Clip description
Over photographs of happier times, both during her relationship with Steve, and from the time before, Liz quotes her mother and some feminist writers and deliberates on her struggle with dependency on a lover, and on the general nature of human dependency.
Curator’s notes
This sequence occurs around the middle of the film. Visually different from the rest of the film, with its collection of static shots of photographs and its absence of camera movement, it distils Liz’s essential dilemma. Throughout the film there’s a tension between the world outside (represented by photographs, shots out the window and references to people other than Liz and Steve in the narration) and the interior internalised world of Liz’s pain (represented by the obsessive diatribe of the narration, its excess reined in and tethered to the carefully composed static images). Signifiers of the world outside suggest that Liz had a life before Steve.

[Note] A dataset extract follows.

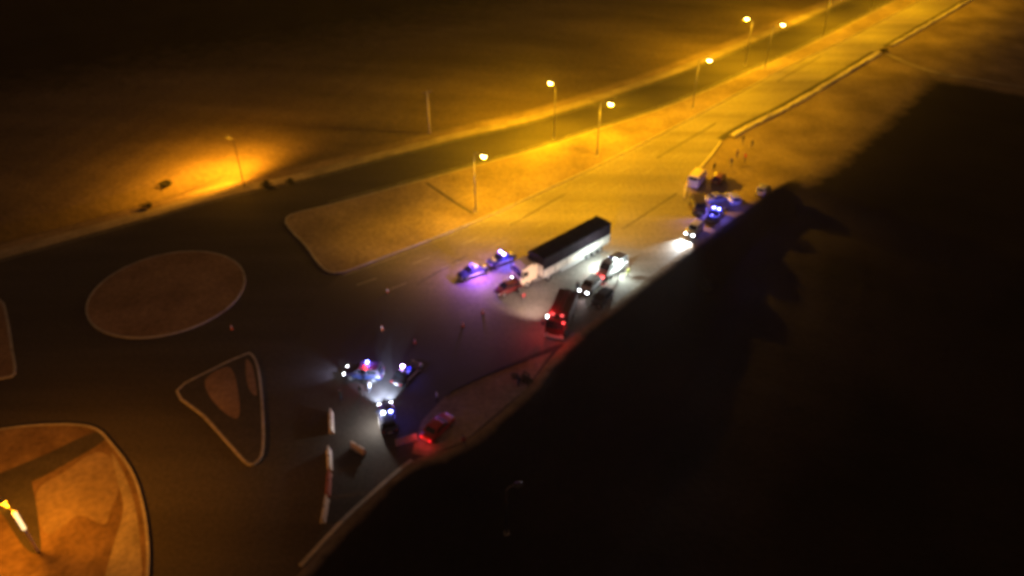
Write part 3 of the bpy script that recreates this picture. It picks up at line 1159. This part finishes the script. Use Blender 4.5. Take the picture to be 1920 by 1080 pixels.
# ---- fire engine
fp, fq = G2((1052, 606)), G2((1034, 648))
fire = thing('fire_engine', 'dark red fire engine standing beside the lorry trailer', 'fire engine', (fp.x, fp.y, 0.02), math.atan2(fq.y - fp.y, fq.x - fp.x))
fw = 1.25
bm = B()
prof = [(1.5, .5), (1.5, 2.75), (1.7, 2.85), (3.25, 2.8), (3.55, 1.7), (3.62, .6), (3.4, .45)]
loft(bm, [[Vector((x, y * fw * (1 if abs(y) < 1 else .97), z)) for x, z in prof] for y in (-1, -.95, .95, 1)])
obj('cab', bm, fire_red, fire)
obj('equipment_body', box(B(), (-1.1, 0, 1.75), (5.1, 2.5, 2.3), 0.05), fire_red, fire)
bm = B()
bm.faces.new([bm.verts.new(v) for v in ((3.29, -1.1, 2.70), (3.56, -1.14, 1.72), (3.56, 1.14, 1.72), (3.29, 1.1, 2.70))])
obj('windscreen', bm, glass, fire)
shut = mat('aluminium_shutter', (0.5, 0.5, 0.52), 0.4, 0.7)
for s in (-1, 1):
    for k in range(3):
        sh = obj('roller_shutter', box(B(), (-2.75 + k * 1.6, s * 1.262, 1.75), (1.4, 0.03, 1.5)), shut, fire)
        for j in range(5):
            obj('shutter_rib', box(B(), (-2.75 + k * 1.6, s * 1.283, 1.15 + j * 0.3), (1.38, 0.015, 0.05)), shut, sh)
    obj('side_window', box(B(), (2.65, s * 1.252, 2.2), (0.8, 0.02, 0.7)), glass, fire)
    obj('side_window', box(B(), (1.9, s * 1.252, 2.2), (0.5, 0.02, 0.7)), glass, fire)
    obj('white_stripe', box(B(), (2.4, s * 1.253, 1.45), (1.7, 0.02, 0.18)), white_p, fire)
    obj('headlight', box(B(), (3.6, s * .92, .85), (.1, .34, .2), .03), HL_OFF, fire)
    obj('wing_mirror', box(B(), (3.5, s * 1.5, 2.2), (.12, .28, .5), .03), dark_metal, fire)
    obj('tail_light', box(B(), (-3.67, s * 1.05, 1.0), (.05, .25, .5)), TL_ON, fire)
    wheel(fire, 2.5, s * 1.08, .5, .34)
    wheel(fire, -2.0, s * 1.02, .5, .5)
obj('front_bumper', box(B(), (3.62, 0, .55), (.3, 2.5, .35), .05), white_p, fire)
lad_m = mat('ladder_metal', (.14, .10, .10), .5, .5)
lad = obj('ladder', box(box(B(), (-1.2, -.3, 3.05), (5.2, .06, .1)), (-1.2, .3, 3.05), (5.2, .06, .1)), lad_m, fire)
for k in range(14):
    bm = B()
    tube(bm, (-3.6 + k * .37, -.3, 3.05), (-3.6 + k * .37, .3, 3.05), .025, .025, 6)
    obj('rung', bm, lad_m, lad)
obj('hose_reel', tube(B(), (-2.6, .6, 3.1), (-2.6, 1.1, 3.1), .22, .22, 14), dark_metal, fire)
lb = obj('light_bar', box(B(), (2.3, 0, 2.92), (.35, 1.7, .1), .02), dark_metal, fire)
for y in (-.6, .6):
    obj('beacon', box(B(), (2.3, y, 3.03), (.3, .4, .16), .04), RED_ON, lb, True)
point('beacon_light', fire, (4.2, .9, 2.6), 150, RED, .15)
point('beacon_light', fire, (2.0, -1.5, 3.4), 420, RED, .15)
obj('added_cab_light', box(B(), (2.9, -1.15, 2.95), (.3, .2, .2), .03), WHITE_ON, fire)  # fixture and beam added to brighten the lorry cab and the ground by it
spot('added_cab_beam', fire, (2.9, -1.3, 3.05), to_local(fire, G(978, 530, 1.2)), 9000, (1.0, .70, .58), 75, .9, .12)

# ---- cars around the lorry
vehicle('police_car', 'dark police car with blue flashing bar directly ahead of the lorry cab', 'police car', (940, 492), (890, 510), 'sedan', police_blue,
        'police cars at the crash', bar=(BLUE_ON, VIOLET_ON), beacons=((100, PUR), (450, BLU)), bo=(2.4, .1))
vehicle('police_car', 'dark police car farthest ahead of the lorry, ground beside it glowing purple', 'police car', (886, 516), (836, 534), 'sedan', police_blue,
        'police cars at the crash', bar=(BLUE_OFF, BLUE_OFF), beacons=((300, PUR), (2000, PUR)), bo=(2.6, .5))
vehicle('hatchback_car', 'small dark red car stopped beside the lorry cab', 'car', (953, 546), (928, 556), 'hatch', maroon_p, tail=True)
vehicle('ambulance', 'white ambulance beside the rear of the lorry trailer, brightly lit', 'ambulance', (1146, 512), (1110, 535), 'van', white_p,
        bar=(BLUE_OFF, WHITE_ON), beacons=((2300, COOL), (900, COOL)), bo=(3.2, -0.25))
vehicle('parked_car', 'white car facing downhill between trailer and fire engine', 'car', (1106, 541), (1086, 560), 'hatch', white_p, head=True, head_w=160, head_aim=5, head_col=(1, .8, .85), tail=True, tail_w=60)
vehicle('parked_car', 'dark blue car at the road edge beside the fire engine', 'car', (1128, 566), (1108, 586), 'hatch', paint('navy_paint', (.03, .04, .07)))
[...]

Ipso facto she will have one again after Steve. As with any addiction, the difficulty is in the steps in between. The distance between pain and recovery is beautifully illustrated in one of the final shots of the clip. A candle in sharp focus (still burning for the ex-lover) sits in the windowsill. Outside in the distance, the night-lights of the city are visible in soft focus. In reality the city lights shine far more brightly than the candle, but for Liz they are diffuse, faraway and unattainable.
Notwithstanding the effectiveness of the sequence, many parts of the middle section of the film are difficult for some viewers to digest. Just prior to the clip, Liz has stated that she is ‘sick of the boyfriend-snatching so-called feminists of today’, and condemns other ‘fashionable feminist beliefs’. In the clip she debates the contemporary social expectations around dependency, having a spray at feminism and other liberation movements by which she feels abandoned. Today this has become a bit of a sport in the mainstream media, where second wave feminism is regularly strung up for a public beating, being blamed for the unmanageability of contemporary women’s lives. In this light, the real concerns of the middle section of the film – Liz’s self-doubt and whether or not she will ever reconcile her dependency needs – lose some of their relevance.